O processo converte plásticos de baixo valor em óleos e ceras líquidas, que podem ser reutilizados como lubrificantes, combustíveis ou até mesmo velas. Funciona mesmo com plásticos contaminados com PVC, um material tóxico que normalmente impede a reciclagem.
Reciclagem sem separação
Desde embalagens de iogurte até sacolas de supermercado, o contacto diário com plásticos descartáveis é inevitável. Grande parte desses produtos é feita de poliolefinas, uma família de plásticos que inclui o polietileno (PE) e o polipropileno (PP), e que representam mais de 60% do consumo global de plásticos. Apesar da sua omnipresença, menos de 10% desses resíduos são reciclados de forma eficaz, o que agrava a crise ambiental.

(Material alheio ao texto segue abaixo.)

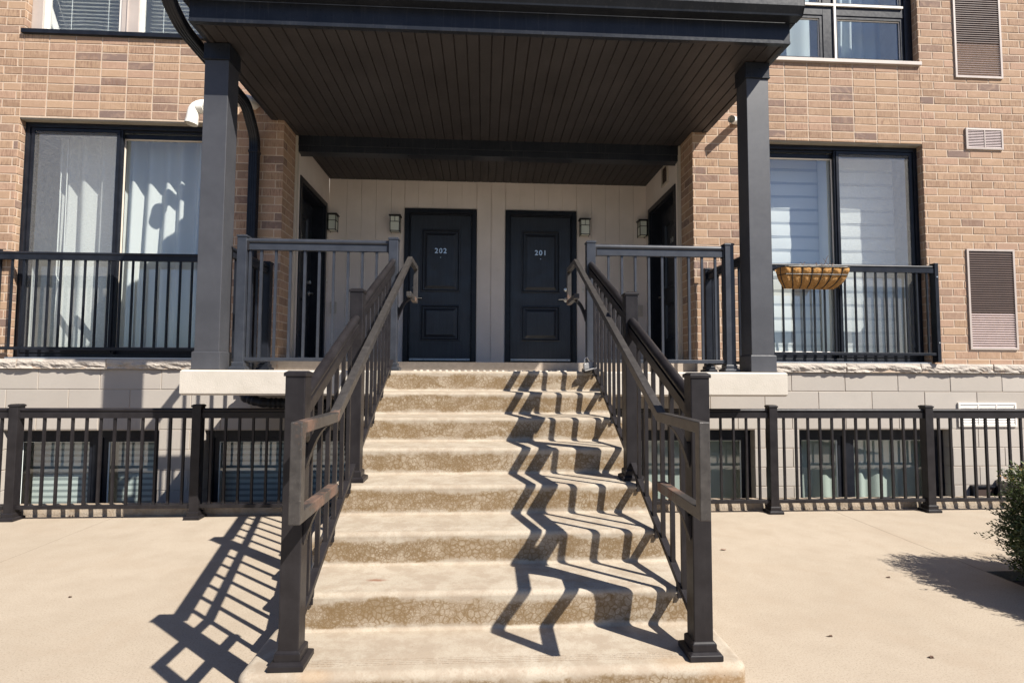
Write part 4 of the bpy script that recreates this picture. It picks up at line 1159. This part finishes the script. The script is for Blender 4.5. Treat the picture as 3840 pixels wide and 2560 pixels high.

Neste contexto, uma equipa de cientistas da Universidade Northwestern desenvolveu um novo processo de reciclagem sem separação prévia, utilizando um catalisador de níquel de baixo custo que poderá transformar radicalmente a forma como gerimos os resíduos plásticos.
O que muda com este novo processo
A inovação reside num catalisador de níquel catiónico, concebido como uma estrutura de local único, capaz de quebrar as ligações carbono-carbono extremamente resistentes que caracterizam as poliolefinas. Esta tecnologia permite:
- Processar misturas de plásticos sem necessidade de os separar por tipo.
- Converter plásticos sólidos de baixo valor em óleos e ceras com aplicações industriais.
- Resistir à presença de contaminantes como o PVC, que tradicionalmente inviabiliza os processos de reciclagem.
Em testes realizados com resíduos que continham até 25% de PVC, o catalisador não só manteve o seu desempenho, como aumentou a sua eficiência. Esta descoberta abre a porta à reciclagem de materiais que, até agora, acabavam inevitavelmente em aterros ou incineradoras.
Além da reciclagem mecânica
A reciclagem tradicional de plásticos — trituração, lavagem, fusão — mal consegue recuperar materiais de baixa qualidade e depende de uma classificação manual ou automatizada intensiva em recursos. Qualquer contaminação (restos de comida, etiquetas, diferentes tipos de plástico) pode arruinar o processo. Por outro lado, os métodos termoquímicos atuais requerem temperaturas superiores a 600 °C e um elevado consumo de energia.
Em contraste, o catalisador da Northwestern funciona com uma eficiência 10 vezes maior, usando menos quantidade de catalisador, menos pressão de hidrogénio e temperaturas 100 °C mais baixas do que tecnologias comparáveis. Esta abordagem representa um equilíbrio entre desempenho técnico e viabilidade económica.
Casos reais e projeção
Embora a investigação esteja em fase laboratorial, a sua aplicabilidade industrial não está longe. A possibilidade de utilizar níquel, um metal abundante, em vez de paládio ou platina, torna-o escalável. Já existem iniciativas como a Eastman Chemical Company ou a Quantafuel que exploram processos de reciclagem química à escala industrial. Este novo catalisador poderia ser integrado nessas linhas de trabalho ou inspirar novos modelos de negócios circulares.
Além disso, o facto de o catalisador ser reutilizável através de um tratamento simples com alquilalumínio reduz ainda mais a sua pegada ambiental e económica.
Potencial
Esta tecnologia tem o potencial de fechar o ciclo de vida dos plásticos mais difíceis, transformando resíduos problemáticos em recursos valiosos. Algumas implicações importantes incluem:
- Redução massiva de plásticos em aterros, eliminando a necessidade de triagem prévia.
- Aproveitamento de resíduos atualmente considerados «não recicláveis», como embalagens multicamadas ou plásticos misturados.
- Diminuição do consumo de energia em comparação com os métodos térmicos atuais.
- Novas oportunidades para a economia circular, ao gerar subprodutos como lubrificantes ou ceras reutilizáveis.
- Alívio para os sistemas municipais de gestão de resíduos, especialmente em regiões sem infraestrutura avançada de reciclagem.
Se esta tecnologia for implementada em grande escala e combinada com regulamentações que incentivem a reciclagem química responsável, poderá marcar um antes e um depois na luta contra a poluição plástica. E o mais importante: permitiria à sociedade gerir melhor a sua relação com os materiais que utiliza diariamente, sem sobrecarregar os consumidores ou trabalhadores com tarefas impossíveis, como separar cada embalagem por tipo de polímero.